A principios de este año (marzo de 2013, para ser exactos) hicimos en este espacio la pregunta: ¿Para qué sirven los festivales de cine en México?; en aquel texto no sólo dimos cuenta del creciente número de festivales de cine que se llevan a cabo en nuestro país (82, según cifras de 2012 proporcionadas por el Imcine), sino que además cuestionamos tanto su organización como sus motivos: ¿acaso nuestro país se está convirtiendo en un país cinéfilo?, ¿los mexicanos acuden más al cine, ven mejor cine, ven más cine mexicano?, ¿o más bien organizar festivales de cine resultó ser un gran negocio?

 

Aquella vez cuestionamos también el manejo que estos festivales tienen para con la prensa (cuyo proceso de acreditación es parecido al de entrar a una cofradía) y también criticamos a la prensa que cubre estos eventos, a quienes en su mayoría se les encontrará en las fiestas, pero nunca viendo películas.

 

Hoy valdría la pena hacerse una nueva pregunta: ¿para quién están dirigidos los festivales de cine en México?

 

La semana pasada acudí al Festival Internacional de Cine de Morelia (FICM), evento que cumple 11 años de llevarse a cabo y que es organizado tanto por el gobierno del estado como por la empresa Cinépolis con el apoyo de varios patrocinadores.
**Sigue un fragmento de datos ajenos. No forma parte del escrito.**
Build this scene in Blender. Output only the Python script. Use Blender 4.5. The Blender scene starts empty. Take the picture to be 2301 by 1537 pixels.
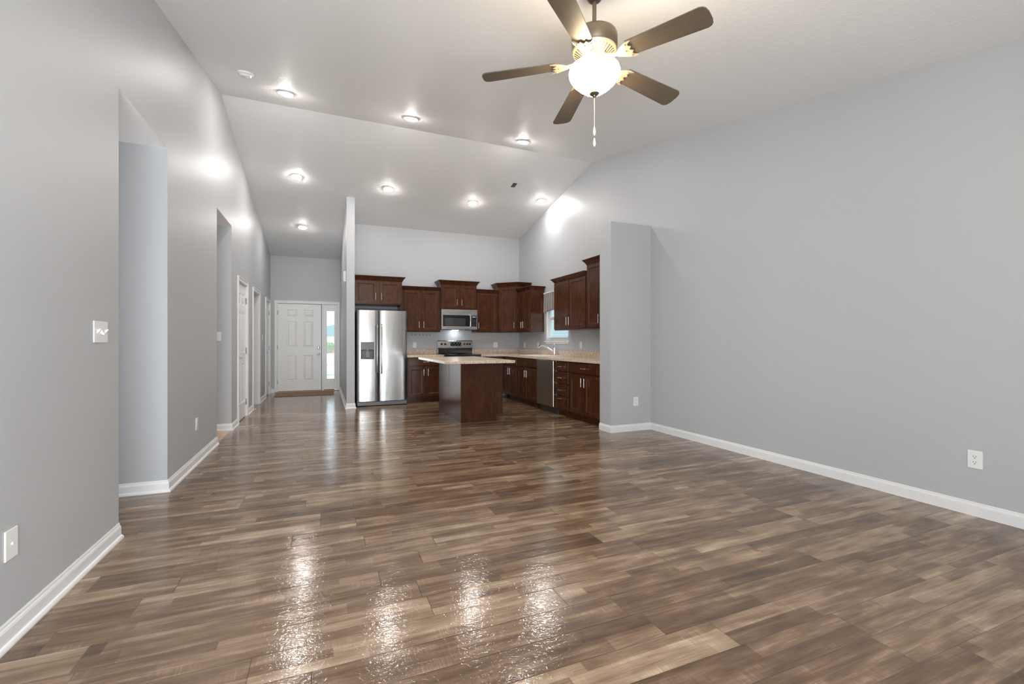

Hoy, como hace 11 años, los mismos vicios siguen presentes: boletos inexistentes, funciones canceladas, cambios de horario sin previo aviso, atrasos de hasta una hora para iniciar la proyección o -lo más grave- salas llenas con gente que, a pesar de haber pagado su boleto, tiene que ver la película en el piso o sentada en las escaleras.

 

¿Cómo es posible que esto suceda en un festival con 11 años de experiencia?

 

Es común que a las nueve de la mañana, cuando recién se abren las taquillas del cine Centro Morelia, ya no haya boletos disponibles al público para ninguna sala y en ningún horario. Aquellos que tuvieron el tino de comprar sus boletos en línea (con tarjeta de crédito) dos semanas antes del festival, tienen al menos el pase asegurado, pero aquellos ingenuos que acudan a las taquillas, no encontrarán nada.

 

No todas las salas se llenan de inmediato, hay funciones que arrancan con varias butacas disponibles aunque en taquilla se reporten como agotadas. ¿Cómo es posible esto?, ¿quién tiene entonces los boletos del Festival de Morelia?

 

La explicación es simple, el aforo total de cada sala se divide en tres: lugares reservados para los VIP, lugares reservados para la prensa VIP y los sobrantes para la venta a público general. Pero ¿qué pasa si la cantidad de invitados sobrepasa los previstos?, no hay problema, este festival pertenece a los VIP, por lo que no importa que el público -aun con boleto pagado- tenga que ver la película en el suelo o en las escaleras.

 

Esa preferencia hacia los invitados especiales es entendible cuando analizamos este evento bajo otro enfoque: más que un festival de cine, el de Morelia es un evento de relaciones públicas, un branding de la marca Cinépolis que año con año organiza para posicionarse con sus patrocinadores, accionistas, aliados. Todo gira alrededor del cine, cierto, pero el público queda relegado a un segundo o tercer sitio.

 

Algo está podrido cuando en un festival de cine no se puede hacer la actividad básica: ver cine. Algo se está haciendo mal cuando las únicas dos opciones para el cinéfilo común, para el que no va acreditado, el que no va de prensa, el que no es una celebridad, sean el suelo o la calle. Algo debe de cambiar para que en el Festival de Morelia el importante sea el público y no los del gafete VIP.

 

Porque a nivel corporativo, el FICM probablemente sea muy exitoso, pero en cuanto al trato a su público y el respeto mínimo a sus asistentes, es un singular fracaso.